Output the full listing below exactly as it reads, and skip anything that is a picture.

=== DATA SEGMENT ===

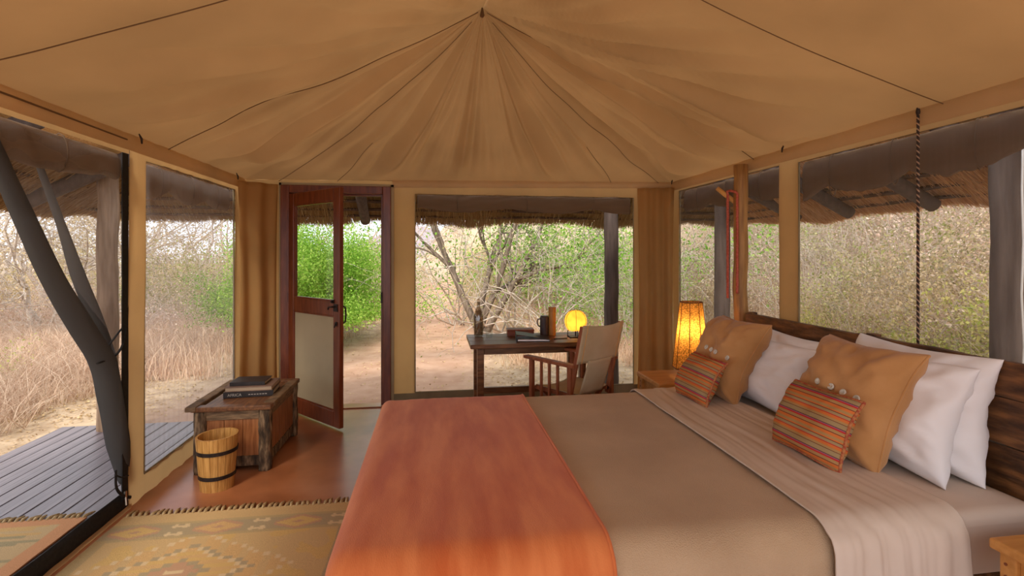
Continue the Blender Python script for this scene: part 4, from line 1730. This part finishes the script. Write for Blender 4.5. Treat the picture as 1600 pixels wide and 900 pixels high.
# ================================================================ DESK AND ITS THINGS
ZD = .70
DX0, DX1, DY0, DY1 = .285, 1.34, 4.19, 4.75
desk = empty('writing_desk', ((DX0 + DX1) / 2, (DY0 + DY1) / 2, 0))
tag(desk, 'dark wooden writing desk in front of the open window', 'desk')
DO = ((DX0 + DX1) / 2, (DY0 + DY1) / 2, 0)
for k in range(3):
    ya, yb_ = DY0 + (DY1 - DY0) * k / 3, DY0 + (DY1 - DY0) * (k + 1) / 3
    MB().box(DX0, DX1, ya + .001, yb_ - .001, ZD - .036, ZD).build('top_plank', 'desk', desk, off=DO, bevel=.006)
for x in (DX0 + .09, DX1 - .09):
    for y in (DY0 + .10, DY1 - .07):
        MB().box(x - .028, x + .028, y - .028, y + .028, 0, ZD - .037).build('leg', 'desk', desk, off=DO, bevel=.004)
MB().box(DX0 + .12, DX1 - .12, DY0 + .09, DY0 + .115, ZD - .10, ZD - .037).build('apron', 'desk', desk, off=DO, bevel=.003)
MB().box(DX0 + .12, DX1 - .12, DY1 - .085, DY1 - .06, ZD - .10, ZD - .037).build('apron', 'desk', desk, off=DO, bevel=.003)
for x in (DX0 + .09, DX1 - .09):
    MB().box(x - .012, x + .012, DY0 + .128, DY1 - .098, ZD - .10, ZD - .037).build('apron', 'desk', desk, off=DO, bevel=.003)
MB().box(DX0 + .118, DX1 - .118, DY1 - .09, DY1 - .05, .17, .225).build('stretcher', 'desk', desk, off=DO, bevel=.004)

bt = empty('water_bottle', (.385, 4.60, ZD))
tag(bt, 'tall dark glass bottle on the left end of the desk', 'bottle')
MB().lathe([(0, 0), (.036, 0), (.04, .006), (.043, .06), (.046, .13), (.044, .18), (.034, .225), (.020, .255), (.0155, .275), (.0155, .30), (.018, .302), (.018, .312), (.012, .312), (.012, .27), (.03, .22), (.04, .17), (.039, .02), (0, .012)], 24).build('glass_body', 'glass_dark', bt, smooth=True)
MB().lathe([(0, .295), (.013, .297), (.0135, .325), (.009, .338), (0, .34)], 14).build('stopper', 'glass_dark', bt, smooth=True)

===

_EXERCISE OUTPUT:_
Continue the Blender Python script for this scene: part 4, from line 1730. This part finishes the script. Write for Blender 4.5. Treat the picture as 1600 pixels wide and 900 pixels high.
# ================================================================ DESK AND ITS THINGS
ZD = .70
DX0, DX1, DY0, DY1 = .285, 1.34, 4.19, 4.75
desk = empty('writing_desk', ((DX0 + DX1) / 2, (DY0 + DY1) / 2, 0))
tag(desk, 'dark wooden writing desk in front of the open window', 'desk')
DO = ((DX0 + DX1) / 2, (DY0 + DY1) / 2, 0)
for k in range(3):
    ya, yb_ = DY0 + (DY1 - DY0) * k / 3, DY0 + (DY1 - DY0) * (k + 1) / 3
    MB().box(DX0, DX1, ya + .001, yb_ - .001, ZD - .036, ZD).build('top_plank', 'desk', desk, off=DO, bevel=.006)
for x in (DX0 + .09, DX1 - .09):
    for y in (DY0 + .10, DY1 - .07):
        MB().box(x - .028, x + .028, y - .028, y + .028, 0, ZD - .037).build('leg', 'desk', desk, off=DO, bevel=.004)
MB().box(DX0 + .12, DX1 - .12, DY0 + .09, DY0 + .115, ZD - .10, ZD - .037).build('apron', 'desk', desk, off=DO, bevel=.003)
MB().box(DX0 + .12, DX1 - .12, DY1 - .085, DY1 - .06, ZD - .10, ZD - .037).build('apron', 'desk', desk, off=DO, bevel=.003)
for x in (DX0 + .09, DX1 - .09):
    MB().box(x - .012, x + .012, DY0 + .128, DY1 - .098, ZD - .10, ZD - .037).build('apron', 'desk', desk, off=DO, bevel=.003)
MB().box(DX0 + .118, DX1 - .118, DY1 - .09, DY1 - .05, .17, .225).build('stretcher', 'desk', desk, off=DO, bevel=.004)

bt = empty('water_bottle', (.385, 4.60, ZD))
tag(bt, 'tall dark glass bottle on the left end of the desk', 'bottle')
MB().lathe([(0, 0), (.036, 0), (.04, .006), (.043, .06), (.046, .13), (.044, .18), (.034, .225), (.020, .255), (.0155, .275), (.0155, .30), (.018, .302), (.018, .312), (.012, .312), (.012, .27), (.03, .22), (.04, .17), (.039, .02), (0, .012)], 24).build('glass_body', 'glass_dark', bt, smooth=True)
MB().lathe([(0, .295), (.013, .297), (.0135, .325), (.009, .338), (0, .34)], 14).build('stopper', 'glass_dark', bt, smooth=True)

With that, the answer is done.